Let’s try to forget the trauma and annoyance this would cause a pregnant women literally pushing another human being out of their body. This pushy and overbearing behaviour symbolises how much the public and press think they have an unlimited right to her body, and access to dictate the processes it is undergoing.

It symbolises how much they believe they can dictate the birth, removing Kate’s autonomy from the process by the nation presenting themselves as overbearing midwives without any real or grounded authority.

This places Kate under constant pressure, the degree to which is unique to her position as such a significant celebrity. Yet this pressure and sense of ownership is seen across the media and within society, with new mothers constantly being questioned or intruded on.

All because society – as represented by the media – believes that from its sexist base, women’s bodies are reducible to the processes they can perform, which are not the sole responsibility of the woman but rather of everyone and anyone in the vicinity.

The coverage thus pushes Kate out of the picture, removing her autonomy towards her own body as it does with some many expectant mothers and women in general. This is furthered by the secondary placement of Kate once she presents the baby, as though she has to placate the crowds and demonstrate the baby as her ability to perform her duty – birth.

Instead, the focus automatically shifts to the baby. What will it be called? How much does it weigh? What gender is it? Every single feature of the baby is discussed in the press, it becomes the true subject of all the articles.

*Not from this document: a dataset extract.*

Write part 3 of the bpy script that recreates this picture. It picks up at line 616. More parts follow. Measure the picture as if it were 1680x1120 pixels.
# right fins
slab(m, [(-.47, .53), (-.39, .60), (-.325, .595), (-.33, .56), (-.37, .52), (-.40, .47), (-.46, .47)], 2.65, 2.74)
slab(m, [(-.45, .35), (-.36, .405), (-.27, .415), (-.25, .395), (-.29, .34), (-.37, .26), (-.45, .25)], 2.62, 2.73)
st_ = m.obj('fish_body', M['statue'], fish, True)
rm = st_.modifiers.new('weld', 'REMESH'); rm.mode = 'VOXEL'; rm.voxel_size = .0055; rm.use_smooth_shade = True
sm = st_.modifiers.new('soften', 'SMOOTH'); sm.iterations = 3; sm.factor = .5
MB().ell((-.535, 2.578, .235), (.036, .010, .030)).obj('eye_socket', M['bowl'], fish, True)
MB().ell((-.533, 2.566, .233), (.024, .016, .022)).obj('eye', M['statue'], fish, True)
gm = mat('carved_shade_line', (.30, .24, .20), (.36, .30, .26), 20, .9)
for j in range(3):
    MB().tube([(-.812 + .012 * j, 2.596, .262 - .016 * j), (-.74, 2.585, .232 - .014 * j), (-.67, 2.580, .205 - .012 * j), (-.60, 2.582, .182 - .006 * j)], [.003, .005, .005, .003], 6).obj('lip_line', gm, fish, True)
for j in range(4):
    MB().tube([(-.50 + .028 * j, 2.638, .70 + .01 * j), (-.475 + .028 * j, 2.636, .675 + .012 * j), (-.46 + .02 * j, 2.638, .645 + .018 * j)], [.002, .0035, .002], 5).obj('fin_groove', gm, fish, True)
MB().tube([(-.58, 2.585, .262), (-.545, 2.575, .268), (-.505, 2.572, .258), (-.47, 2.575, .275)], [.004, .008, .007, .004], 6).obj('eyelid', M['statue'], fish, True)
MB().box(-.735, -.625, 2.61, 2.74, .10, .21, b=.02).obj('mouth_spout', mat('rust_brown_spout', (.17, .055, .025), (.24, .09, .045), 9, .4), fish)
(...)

This further eliminates Kate, proving that the true reason for the focus before being on her was due to her carrying the baby. Once it has been birthed, she is pushed out of focus. The baby is in the spotlight and the woman, having performed her bodily function, is no longer important.

Of course, the coverage does not let Kate go completely. Her body is still its possession and so it launches into the myriad discussions of what she’s wearing, how much she weighs, how much she should lose, and how she will do this. Her body is still focal. The media still owns it and will push it to promote an unrealistic and dictated view of how young mothers should look, when it is frankly none of their – or our – damn business.